- _STORED DATA_:

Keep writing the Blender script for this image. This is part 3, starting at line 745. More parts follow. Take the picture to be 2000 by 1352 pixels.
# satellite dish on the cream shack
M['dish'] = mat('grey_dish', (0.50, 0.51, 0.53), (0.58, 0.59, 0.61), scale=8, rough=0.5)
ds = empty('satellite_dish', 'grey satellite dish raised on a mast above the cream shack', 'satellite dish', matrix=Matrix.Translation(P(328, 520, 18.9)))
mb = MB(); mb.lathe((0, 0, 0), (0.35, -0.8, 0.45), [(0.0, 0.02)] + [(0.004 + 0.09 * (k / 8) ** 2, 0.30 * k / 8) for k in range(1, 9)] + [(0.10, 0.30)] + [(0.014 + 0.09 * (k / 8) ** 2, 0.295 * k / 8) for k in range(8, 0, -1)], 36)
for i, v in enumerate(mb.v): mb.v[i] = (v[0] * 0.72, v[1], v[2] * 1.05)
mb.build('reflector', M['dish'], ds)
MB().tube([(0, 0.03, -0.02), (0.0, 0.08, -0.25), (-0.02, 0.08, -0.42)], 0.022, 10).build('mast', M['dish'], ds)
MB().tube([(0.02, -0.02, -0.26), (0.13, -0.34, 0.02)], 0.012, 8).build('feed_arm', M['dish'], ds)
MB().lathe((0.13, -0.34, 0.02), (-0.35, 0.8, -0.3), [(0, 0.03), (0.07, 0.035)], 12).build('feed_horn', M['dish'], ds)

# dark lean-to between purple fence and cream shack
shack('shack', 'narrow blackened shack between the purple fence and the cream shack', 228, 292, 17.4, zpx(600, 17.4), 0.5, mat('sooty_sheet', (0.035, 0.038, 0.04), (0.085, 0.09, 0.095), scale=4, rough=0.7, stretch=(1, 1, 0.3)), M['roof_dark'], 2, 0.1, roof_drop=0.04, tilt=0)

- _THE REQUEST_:
Reproduce the material exactly, with every line intact.

- _TASK RESPONSE_:
Keep writing the Blender script for this image. This is part 3, starting at line 745. More parts follow. Take the picture to be 2000 by 1352 pixels.
# satellite dish on the cream shack
M['dish'] = mat('grey_dish', (0.50, 0.51, 0.53), (0.58, 0.59, 0.61), scale=8, rough=0.5)
ds = empty('satellite_dish', 'grey satellite dish raised on a mast above the cream shack', 'satellite dish', matrix=Matrix.Translation(P(328, 520, 18.9)))
mb = MB(); mb.lathe((0, 0, 0), (0.35, -0.8, 0.45), [(0.0, 0.02)] + [(0.004 + 0.09 * (k / 8) ** 2, 0.30 * k / 8) for k in range(1, 9)] + [(0.10, 0.30)] + [(0.014 + 0.09 * (k / 8) ** 2, 0.295 * k / 8) for k in range(8, 0, -1)], 36)
for i, v in enumerate(mb.v): mb.v[i] = (v[0] * 0.72, v[1], v[2] * 1.05)
mb.build('reflector', M['dish'], ds)
MB().tube([(0, 0.03, -0.02), (0.0, 0.08, -0.25), (-0.02, 0.08, -0.42)], 0.022, 10).build('mast', M['dish'], ds)
MB().tube([(0.02, -0.02, -0.26), (0.13, -0.34, 0.02)], 0.012, 8).build('feed_arm', M['dish'], ds)
MB().lathe((0.13, -0.34, 0.02), (-0.35, 0.8, -0.3), [(0, 0.03), (0.07, 0.035)], 12).build('feed_horn', M['dish'], ds)

# dark lean-to between purple fence and cream shack
shack('shack', 'narrow blackened shack between the purple fence and the cream shack', 228, 292, 17.4, zpx(600, 17.4), 0.5, mat('sooty_sheet', (0.035, 0.038, 0.04), (0.085, 0.09, 0.095), scale=4, rough=0.7, stretch=(1, 1, 0.3)), M['roof_dark'], 2, 0.1, roof_drop=0.04, tilt=0)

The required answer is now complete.